● **The problem**
Spot every line with the word "scene" and return it.

··········

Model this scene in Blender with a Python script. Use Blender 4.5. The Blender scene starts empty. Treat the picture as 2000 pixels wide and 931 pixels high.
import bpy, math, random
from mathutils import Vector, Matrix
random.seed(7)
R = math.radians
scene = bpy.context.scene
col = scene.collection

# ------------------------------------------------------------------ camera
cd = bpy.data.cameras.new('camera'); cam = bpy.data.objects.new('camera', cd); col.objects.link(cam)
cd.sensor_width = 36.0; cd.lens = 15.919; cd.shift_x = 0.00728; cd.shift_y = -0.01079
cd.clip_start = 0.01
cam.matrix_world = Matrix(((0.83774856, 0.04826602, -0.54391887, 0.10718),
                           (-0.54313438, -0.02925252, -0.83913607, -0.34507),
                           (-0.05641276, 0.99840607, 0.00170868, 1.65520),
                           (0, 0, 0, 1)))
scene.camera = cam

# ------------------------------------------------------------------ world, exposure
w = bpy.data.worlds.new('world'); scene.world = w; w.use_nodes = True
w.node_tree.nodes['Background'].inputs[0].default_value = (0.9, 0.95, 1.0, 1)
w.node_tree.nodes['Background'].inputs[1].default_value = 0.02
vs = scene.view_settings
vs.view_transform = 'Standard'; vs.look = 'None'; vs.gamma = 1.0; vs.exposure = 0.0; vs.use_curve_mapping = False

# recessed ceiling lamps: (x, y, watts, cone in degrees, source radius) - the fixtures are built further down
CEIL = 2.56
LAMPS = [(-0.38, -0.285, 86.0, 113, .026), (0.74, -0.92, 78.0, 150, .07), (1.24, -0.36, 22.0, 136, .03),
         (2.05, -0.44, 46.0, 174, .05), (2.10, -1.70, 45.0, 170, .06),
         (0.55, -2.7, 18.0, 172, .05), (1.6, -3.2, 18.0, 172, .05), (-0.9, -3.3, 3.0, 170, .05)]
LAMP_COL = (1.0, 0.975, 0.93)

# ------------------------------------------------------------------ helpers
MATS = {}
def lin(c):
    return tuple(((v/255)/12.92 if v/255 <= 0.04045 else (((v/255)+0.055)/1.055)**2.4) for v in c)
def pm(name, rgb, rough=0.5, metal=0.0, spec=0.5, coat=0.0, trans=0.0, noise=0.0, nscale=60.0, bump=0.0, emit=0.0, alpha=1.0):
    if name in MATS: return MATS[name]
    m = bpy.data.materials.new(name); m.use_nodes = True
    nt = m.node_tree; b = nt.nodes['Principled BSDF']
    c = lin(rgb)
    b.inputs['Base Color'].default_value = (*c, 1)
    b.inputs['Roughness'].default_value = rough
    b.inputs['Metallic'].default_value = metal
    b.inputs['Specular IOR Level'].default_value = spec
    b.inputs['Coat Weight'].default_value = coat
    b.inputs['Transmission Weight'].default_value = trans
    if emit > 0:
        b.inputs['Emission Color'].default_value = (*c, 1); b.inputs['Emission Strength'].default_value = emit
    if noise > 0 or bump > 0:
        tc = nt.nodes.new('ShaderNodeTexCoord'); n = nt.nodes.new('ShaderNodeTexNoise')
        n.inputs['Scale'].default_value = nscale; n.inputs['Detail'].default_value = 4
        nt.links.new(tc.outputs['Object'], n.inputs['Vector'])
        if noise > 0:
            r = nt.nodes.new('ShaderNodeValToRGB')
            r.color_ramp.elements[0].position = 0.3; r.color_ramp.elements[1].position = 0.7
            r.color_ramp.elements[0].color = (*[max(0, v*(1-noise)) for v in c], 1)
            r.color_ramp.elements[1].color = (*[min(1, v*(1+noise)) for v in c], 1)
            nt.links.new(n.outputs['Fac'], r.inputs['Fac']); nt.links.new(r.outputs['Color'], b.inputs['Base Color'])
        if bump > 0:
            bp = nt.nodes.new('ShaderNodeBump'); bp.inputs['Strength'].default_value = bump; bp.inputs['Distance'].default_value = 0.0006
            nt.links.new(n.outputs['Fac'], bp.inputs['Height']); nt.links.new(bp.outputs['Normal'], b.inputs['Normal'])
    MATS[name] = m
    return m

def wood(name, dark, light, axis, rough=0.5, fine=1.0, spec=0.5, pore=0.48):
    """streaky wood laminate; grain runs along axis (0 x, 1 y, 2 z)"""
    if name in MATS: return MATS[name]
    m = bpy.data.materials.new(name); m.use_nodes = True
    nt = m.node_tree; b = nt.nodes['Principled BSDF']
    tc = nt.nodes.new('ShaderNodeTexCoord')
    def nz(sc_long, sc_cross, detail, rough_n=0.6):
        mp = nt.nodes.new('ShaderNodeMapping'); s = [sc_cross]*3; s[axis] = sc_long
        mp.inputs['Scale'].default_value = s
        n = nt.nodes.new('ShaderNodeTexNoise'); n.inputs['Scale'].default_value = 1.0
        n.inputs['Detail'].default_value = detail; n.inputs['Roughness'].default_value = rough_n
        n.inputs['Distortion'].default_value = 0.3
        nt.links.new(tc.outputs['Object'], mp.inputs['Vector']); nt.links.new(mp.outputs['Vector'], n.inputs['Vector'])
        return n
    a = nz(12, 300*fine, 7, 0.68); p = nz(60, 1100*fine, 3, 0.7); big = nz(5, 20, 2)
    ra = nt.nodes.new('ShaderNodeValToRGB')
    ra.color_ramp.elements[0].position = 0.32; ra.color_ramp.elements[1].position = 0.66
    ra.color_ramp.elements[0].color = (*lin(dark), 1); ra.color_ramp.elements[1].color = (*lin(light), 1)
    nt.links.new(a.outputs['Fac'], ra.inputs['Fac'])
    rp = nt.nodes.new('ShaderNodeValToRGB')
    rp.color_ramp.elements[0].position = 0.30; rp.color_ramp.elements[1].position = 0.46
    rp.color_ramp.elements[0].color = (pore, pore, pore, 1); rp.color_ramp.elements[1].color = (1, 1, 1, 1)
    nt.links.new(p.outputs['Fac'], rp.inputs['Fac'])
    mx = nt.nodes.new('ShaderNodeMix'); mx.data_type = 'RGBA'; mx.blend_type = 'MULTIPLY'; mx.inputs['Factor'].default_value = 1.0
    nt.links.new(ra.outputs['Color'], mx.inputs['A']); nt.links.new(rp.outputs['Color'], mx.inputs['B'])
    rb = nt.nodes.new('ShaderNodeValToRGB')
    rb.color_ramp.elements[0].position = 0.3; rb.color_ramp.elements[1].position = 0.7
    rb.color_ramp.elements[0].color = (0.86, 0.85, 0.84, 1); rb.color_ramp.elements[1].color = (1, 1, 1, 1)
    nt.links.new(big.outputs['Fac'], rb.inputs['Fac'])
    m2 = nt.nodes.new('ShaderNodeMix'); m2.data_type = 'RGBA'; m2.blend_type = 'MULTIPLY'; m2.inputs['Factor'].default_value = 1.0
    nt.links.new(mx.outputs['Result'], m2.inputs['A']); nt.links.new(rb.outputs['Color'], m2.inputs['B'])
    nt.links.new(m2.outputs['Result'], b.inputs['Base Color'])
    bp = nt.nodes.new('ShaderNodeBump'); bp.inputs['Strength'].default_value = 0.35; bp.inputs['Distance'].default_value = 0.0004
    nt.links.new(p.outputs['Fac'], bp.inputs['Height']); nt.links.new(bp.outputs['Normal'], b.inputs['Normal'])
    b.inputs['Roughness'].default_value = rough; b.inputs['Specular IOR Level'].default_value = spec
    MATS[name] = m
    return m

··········

● **Exercise output**
Model this scene in Blender with a Python script. Use Blender 4.5. The Blender scene starts empty. Treat the picture as 2000 pixels wide and 931 pixels high.
scene = bpy.context.scene
col = scene.collection
scene.camera = cam
w = bpy.data.worlds.new('world'); scene.world = w; w.use_nodes = True
vs = scene.view_settings